The game is most famous, of course, for its multi-player. I can't comment on that; I (and as surveys have shown, the majority of gamers) don't play online. The single-player has all the frenetic pointlessness of a deathmatch game, so fans of the latter will probably enjoy the former. The game also ships with a selection of "special op" missions which can be played alone or cooperatively; tasked with specific goals such as "kill 30 tangos" or "finish the mission in 45 seconds" I found these more enjoyable than the main campaign because they were more focused. Even so, after five or six of these missions even the appeal of these missions started to fade; killing for the points (or "stars" in Modern Warfare 2 parlance) you are awarded for each success was not enough to keep me interested in the long run.

To add insult to injury, this "next generation" game looks anything but; even with settings maxed, it looks dated.

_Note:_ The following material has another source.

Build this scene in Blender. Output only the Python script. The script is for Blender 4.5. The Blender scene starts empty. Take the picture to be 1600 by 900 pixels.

The lighting lacks the sophistication of modern engines, the levels are archaically non-interactive, the animation is stiff and there's an artificial highlighting around the character models. Worse, there's rarely anything interesting to look at (although it's hard to tell since you're never allowed to stop and take in the scenery). It's not a bad-looking game, but it is surprisingly unimpressive on the graphical front. The engine itself may be capable but the artists didn't use it to its fullest potential.

The sound was disappointing too; in a game filled with all the bangs and booms of modern combat, I'd expect my sub-woofer to smoke from all the work it's being asked to do, but everything sounds flat. The soundtrack is unoriginal and fails to heighten the experience in any way, and the voicework - though competent - is an endless stream of faceless men yelling useless (and largely unheard) instructions that I quickly learned to tune out.

Modern Warfare 2 wasn't completely without inspiration; some of the levels - particularly those fighting in the suburbs of the US Capitol - had an appealing intensity to them (not surprisingly, these were the levels where I was not playing the role of an elite super-soldier but an average grunt part of a combined ops team). These levels offered the surreal horror of fighting a bloody conflict in such the familiar, homey setting of downtown USA. Beyond that, though, there was little to raise Modern Warfare 2 above the typical first-person shooter. At best, it's an average title. If you love the multiplayer, then doubtlessly this isn't a title to miss. Otherwise you may as well pick up "Soldier of Fortune 3" or "Rogue Warrior"; you'll get almost the same single-player experience for a third of the price.